Scripts that build scenes:
◇ ◇ ◇ ◇

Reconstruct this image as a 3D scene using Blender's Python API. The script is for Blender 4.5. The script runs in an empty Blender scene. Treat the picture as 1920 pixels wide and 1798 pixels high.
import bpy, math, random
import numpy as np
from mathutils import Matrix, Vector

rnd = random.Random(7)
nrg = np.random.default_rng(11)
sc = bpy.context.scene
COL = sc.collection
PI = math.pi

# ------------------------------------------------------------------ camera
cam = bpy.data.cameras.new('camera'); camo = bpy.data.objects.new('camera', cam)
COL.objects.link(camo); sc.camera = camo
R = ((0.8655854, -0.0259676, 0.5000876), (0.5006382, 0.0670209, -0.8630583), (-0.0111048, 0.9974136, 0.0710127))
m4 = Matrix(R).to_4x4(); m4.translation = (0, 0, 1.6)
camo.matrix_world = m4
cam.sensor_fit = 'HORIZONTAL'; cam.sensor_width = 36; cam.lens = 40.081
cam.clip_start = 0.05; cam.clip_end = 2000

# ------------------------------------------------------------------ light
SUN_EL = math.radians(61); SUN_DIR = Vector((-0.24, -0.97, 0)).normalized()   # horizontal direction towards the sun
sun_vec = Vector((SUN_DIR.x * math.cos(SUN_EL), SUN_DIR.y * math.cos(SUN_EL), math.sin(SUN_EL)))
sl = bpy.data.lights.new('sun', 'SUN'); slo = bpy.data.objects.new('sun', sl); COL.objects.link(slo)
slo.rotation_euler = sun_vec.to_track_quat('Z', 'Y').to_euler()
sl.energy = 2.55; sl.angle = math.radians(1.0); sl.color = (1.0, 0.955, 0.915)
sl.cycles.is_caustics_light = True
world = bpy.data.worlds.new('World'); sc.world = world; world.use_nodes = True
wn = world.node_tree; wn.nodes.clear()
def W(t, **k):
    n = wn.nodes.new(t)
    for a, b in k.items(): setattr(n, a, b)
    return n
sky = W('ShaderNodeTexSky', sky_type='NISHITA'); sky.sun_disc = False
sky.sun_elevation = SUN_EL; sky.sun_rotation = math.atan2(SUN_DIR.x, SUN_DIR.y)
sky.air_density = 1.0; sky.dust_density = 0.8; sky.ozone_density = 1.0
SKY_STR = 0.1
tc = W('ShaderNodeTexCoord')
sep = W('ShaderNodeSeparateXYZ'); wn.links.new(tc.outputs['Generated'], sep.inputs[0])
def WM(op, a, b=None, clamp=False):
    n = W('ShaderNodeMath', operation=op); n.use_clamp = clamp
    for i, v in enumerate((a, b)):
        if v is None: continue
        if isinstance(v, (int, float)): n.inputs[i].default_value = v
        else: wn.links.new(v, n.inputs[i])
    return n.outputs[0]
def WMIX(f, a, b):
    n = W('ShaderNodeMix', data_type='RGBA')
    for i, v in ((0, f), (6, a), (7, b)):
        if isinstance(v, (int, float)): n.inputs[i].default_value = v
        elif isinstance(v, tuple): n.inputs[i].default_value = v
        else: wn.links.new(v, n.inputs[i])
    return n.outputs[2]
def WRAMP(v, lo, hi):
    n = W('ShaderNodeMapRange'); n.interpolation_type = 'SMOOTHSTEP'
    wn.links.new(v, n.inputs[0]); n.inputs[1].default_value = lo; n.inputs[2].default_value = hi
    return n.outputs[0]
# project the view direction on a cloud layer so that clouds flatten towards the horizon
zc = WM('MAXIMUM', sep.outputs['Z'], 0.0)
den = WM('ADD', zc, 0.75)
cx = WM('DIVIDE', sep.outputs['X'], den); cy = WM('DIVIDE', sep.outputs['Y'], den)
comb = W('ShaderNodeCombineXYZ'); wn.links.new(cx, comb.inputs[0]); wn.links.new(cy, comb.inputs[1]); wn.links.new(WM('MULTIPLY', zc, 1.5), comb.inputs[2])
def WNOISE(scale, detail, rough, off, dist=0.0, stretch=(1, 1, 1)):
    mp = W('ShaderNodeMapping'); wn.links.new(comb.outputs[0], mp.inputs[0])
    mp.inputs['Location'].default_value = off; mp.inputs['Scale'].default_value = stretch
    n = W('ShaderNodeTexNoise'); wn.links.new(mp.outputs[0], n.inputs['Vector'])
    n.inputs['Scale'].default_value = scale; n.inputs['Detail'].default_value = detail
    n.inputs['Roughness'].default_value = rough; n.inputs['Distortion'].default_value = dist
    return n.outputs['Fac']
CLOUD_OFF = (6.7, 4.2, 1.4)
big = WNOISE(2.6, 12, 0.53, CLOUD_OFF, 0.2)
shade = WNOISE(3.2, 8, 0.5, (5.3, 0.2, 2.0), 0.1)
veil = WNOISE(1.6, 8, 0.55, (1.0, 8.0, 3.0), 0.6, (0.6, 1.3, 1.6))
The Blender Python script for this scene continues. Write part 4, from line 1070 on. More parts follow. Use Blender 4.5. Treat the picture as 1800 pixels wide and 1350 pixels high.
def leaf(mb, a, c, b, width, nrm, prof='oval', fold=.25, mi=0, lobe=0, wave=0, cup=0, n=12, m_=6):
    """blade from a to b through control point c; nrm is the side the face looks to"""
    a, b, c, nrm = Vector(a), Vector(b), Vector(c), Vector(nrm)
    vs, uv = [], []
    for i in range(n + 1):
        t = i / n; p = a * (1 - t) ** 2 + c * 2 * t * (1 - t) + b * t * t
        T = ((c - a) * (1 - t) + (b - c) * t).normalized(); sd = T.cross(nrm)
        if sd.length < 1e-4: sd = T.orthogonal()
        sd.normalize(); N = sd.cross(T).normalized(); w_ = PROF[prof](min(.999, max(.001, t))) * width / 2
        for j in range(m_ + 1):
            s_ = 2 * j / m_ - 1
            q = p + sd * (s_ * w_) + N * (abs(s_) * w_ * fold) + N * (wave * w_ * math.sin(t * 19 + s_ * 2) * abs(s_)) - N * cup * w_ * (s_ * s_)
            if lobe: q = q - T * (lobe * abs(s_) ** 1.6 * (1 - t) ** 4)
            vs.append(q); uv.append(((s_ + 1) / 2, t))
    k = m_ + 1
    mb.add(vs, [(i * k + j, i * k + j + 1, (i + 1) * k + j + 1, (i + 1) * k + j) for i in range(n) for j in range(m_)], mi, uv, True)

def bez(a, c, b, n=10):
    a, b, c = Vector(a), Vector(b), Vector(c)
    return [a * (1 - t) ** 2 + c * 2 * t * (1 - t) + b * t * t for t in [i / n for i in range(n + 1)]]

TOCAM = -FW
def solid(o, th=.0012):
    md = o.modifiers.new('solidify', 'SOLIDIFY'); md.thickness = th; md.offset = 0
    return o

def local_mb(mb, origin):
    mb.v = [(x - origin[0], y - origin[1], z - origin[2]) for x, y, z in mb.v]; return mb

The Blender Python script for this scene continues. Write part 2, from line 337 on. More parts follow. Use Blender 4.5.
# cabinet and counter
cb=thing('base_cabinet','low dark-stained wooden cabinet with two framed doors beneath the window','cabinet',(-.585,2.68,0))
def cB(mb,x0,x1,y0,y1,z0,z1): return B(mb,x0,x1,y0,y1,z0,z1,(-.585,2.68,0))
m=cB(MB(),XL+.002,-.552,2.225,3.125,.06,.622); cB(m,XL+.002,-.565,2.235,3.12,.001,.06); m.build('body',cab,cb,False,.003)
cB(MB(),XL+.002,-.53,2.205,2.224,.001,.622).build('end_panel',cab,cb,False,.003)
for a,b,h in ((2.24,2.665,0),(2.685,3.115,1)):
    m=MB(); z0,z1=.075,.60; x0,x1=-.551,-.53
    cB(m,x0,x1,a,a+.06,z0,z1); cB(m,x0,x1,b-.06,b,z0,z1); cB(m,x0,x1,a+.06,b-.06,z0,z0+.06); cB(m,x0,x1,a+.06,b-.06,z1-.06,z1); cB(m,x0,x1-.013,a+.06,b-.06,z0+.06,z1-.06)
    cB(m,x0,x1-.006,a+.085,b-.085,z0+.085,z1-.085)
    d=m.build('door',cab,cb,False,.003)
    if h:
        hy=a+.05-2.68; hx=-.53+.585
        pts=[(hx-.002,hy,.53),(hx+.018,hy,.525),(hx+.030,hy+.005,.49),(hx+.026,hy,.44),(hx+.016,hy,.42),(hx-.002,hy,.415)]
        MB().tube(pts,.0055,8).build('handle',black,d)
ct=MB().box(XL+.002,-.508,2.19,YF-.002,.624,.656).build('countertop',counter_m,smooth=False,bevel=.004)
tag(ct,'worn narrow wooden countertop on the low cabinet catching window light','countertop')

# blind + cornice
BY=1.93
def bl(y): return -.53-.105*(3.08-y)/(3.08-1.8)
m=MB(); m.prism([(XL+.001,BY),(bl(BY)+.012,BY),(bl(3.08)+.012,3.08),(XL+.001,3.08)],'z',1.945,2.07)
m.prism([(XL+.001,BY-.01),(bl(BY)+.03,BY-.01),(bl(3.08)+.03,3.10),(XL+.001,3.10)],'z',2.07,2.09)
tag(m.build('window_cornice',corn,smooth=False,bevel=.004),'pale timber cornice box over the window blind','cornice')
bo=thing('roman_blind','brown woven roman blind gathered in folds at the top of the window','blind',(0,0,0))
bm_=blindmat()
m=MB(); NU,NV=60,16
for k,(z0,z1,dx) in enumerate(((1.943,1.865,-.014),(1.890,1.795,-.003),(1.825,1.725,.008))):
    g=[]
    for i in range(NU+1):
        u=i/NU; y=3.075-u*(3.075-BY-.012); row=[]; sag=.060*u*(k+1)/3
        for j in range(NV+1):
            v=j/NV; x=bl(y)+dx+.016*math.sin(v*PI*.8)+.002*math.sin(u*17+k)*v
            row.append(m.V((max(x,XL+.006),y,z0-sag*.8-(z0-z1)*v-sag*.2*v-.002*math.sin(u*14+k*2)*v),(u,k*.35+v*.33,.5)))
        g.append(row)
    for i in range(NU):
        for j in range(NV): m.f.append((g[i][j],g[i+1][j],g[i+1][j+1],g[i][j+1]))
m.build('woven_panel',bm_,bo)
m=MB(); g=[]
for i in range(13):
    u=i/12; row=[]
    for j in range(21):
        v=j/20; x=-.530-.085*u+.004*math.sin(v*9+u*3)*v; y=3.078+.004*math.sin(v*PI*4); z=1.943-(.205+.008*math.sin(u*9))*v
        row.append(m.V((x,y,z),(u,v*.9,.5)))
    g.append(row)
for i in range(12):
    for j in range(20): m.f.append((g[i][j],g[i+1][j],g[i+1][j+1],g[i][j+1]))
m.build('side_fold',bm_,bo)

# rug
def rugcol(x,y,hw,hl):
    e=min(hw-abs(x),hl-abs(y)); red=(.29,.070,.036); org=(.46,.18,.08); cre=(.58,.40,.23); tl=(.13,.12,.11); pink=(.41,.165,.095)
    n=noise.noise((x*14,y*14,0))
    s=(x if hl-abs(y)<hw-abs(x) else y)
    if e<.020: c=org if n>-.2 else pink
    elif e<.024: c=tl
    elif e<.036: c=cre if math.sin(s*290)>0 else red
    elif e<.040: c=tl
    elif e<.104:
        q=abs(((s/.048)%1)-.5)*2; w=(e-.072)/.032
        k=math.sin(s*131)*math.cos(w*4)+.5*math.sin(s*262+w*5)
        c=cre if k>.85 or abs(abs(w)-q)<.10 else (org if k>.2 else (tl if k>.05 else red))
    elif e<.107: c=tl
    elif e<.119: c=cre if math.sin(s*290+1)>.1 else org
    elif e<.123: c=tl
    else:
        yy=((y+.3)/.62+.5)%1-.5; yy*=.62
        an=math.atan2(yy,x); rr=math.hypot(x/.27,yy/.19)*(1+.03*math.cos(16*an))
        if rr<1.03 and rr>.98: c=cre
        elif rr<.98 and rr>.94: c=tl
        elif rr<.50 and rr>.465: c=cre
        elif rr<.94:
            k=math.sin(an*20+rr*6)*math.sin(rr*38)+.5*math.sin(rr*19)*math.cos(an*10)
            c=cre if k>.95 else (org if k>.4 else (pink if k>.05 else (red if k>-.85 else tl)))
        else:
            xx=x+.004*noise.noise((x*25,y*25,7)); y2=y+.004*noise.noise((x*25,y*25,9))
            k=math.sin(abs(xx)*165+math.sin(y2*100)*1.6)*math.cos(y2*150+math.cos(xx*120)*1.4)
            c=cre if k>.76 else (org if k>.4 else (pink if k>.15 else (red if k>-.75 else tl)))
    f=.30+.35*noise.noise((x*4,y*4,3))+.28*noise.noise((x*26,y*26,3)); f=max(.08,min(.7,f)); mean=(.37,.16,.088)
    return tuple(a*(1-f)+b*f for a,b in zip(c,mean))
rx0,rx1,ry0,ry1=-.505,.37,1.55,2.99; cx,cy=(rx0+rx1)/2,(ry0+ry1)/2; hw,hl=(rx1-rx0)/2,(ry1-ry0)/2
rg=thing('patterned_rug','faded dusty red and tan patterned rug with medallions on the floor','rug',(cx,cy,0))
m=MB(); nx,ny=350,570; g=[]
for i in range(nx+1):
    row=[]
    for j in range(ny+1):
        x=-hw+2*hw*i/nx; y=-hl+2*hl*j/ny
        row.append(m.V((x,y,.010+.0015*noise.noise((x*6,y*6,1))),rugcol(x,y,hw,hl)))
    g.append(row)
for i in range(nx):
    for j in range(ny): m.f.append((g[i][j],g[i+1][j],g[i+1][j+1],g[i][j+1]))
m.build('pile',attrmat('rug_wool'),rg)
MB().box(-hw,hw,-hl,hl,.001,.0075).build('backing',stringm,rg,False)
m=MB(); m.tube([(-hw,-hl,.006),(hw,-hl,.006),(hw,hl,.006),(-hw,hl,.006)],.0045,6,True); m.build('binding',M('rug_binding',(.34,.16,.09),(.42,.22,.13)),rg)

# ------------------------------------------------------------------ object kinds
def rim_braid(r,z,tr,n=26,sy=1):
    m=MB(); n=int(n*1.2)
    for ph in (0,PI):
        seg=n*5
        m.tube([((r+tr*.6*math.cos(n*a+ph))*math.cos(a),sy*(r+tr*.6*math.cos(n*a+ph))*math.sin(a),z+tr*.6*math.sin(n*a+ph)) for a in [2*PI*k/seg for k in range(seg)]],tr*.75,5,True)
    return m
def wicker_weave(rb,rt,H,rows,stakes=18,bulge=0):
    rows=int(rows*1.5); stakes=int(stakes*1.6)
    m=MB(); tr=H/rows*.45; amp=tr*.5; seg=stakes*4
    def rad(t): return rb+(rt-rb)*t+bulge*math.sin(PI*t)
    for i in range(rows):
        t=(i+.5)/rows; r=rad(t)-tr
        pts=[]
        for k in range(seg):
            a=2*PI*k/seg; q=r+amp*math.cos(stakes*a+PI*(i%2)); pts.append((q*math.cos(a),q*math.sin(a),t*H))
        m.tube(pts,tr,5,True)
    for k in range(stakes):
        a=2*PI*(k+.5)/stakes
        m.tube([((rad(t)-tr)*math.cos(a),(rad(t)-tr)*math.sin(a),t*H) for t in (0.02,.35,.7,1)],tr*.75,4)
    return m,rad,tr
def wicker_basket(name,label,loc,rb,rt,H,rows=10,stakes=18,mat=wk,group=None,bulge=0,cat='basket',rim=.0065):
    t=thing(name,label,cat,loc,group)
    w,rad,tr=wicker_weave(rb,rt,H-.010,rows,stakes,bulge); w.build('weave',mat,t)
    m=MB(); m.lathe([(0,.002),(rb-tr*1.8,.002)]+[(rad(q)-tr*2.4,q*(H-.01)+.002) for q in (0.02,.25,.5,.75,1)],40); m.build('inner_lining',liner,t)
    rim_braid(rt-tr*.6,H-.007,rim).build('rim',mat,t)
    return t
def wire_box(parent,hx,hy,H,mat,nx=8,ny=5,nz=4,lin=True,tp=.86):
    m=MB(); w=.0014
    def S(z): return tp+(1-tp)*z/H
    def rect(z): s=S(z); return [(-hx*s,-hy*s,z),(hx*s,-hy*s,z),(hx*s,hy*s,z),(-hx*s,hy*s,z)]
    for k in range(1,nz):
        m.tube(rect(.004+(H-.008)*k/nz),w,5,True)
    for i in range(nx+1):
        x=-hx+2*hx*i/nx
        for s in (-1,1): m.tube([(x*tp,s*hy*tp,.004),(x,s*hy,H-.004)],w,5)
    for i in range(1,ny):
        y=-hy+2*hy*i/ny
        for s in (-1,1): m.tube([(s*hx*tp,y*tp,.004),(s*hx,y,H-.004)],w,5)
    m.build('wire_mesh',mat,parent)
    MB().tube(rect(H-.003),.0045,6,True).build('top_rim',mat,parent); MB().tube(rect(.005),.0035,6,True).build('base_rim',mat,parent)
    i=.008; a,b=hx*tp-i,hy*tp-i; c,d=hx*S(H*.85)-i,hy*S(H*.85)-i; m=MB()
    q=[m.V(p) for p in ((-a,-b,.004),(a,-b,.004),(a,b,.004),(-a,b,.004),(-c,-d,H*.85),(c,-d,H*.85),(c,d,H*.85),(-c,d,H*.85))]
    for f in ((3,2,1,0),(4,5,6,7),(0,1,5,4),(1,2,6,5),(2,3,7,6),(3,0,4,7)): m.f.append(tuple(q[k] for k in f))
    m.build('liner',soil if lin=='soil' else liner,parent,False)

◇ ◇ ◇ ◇

▶ [Work required] Copy each line containing the word "part" from the data.

▶ [Complete response]
The Blender Python script for this scene continues. Write part 4, from line 1070 on. More parts follow. Use Blender 4.5. Treat the picture as 1800 pixels wide and 1350 pixels high.
The Blender Python script for this scene continues. Write part 2, from line 337 on. More parts follow. Use Blender 4.5.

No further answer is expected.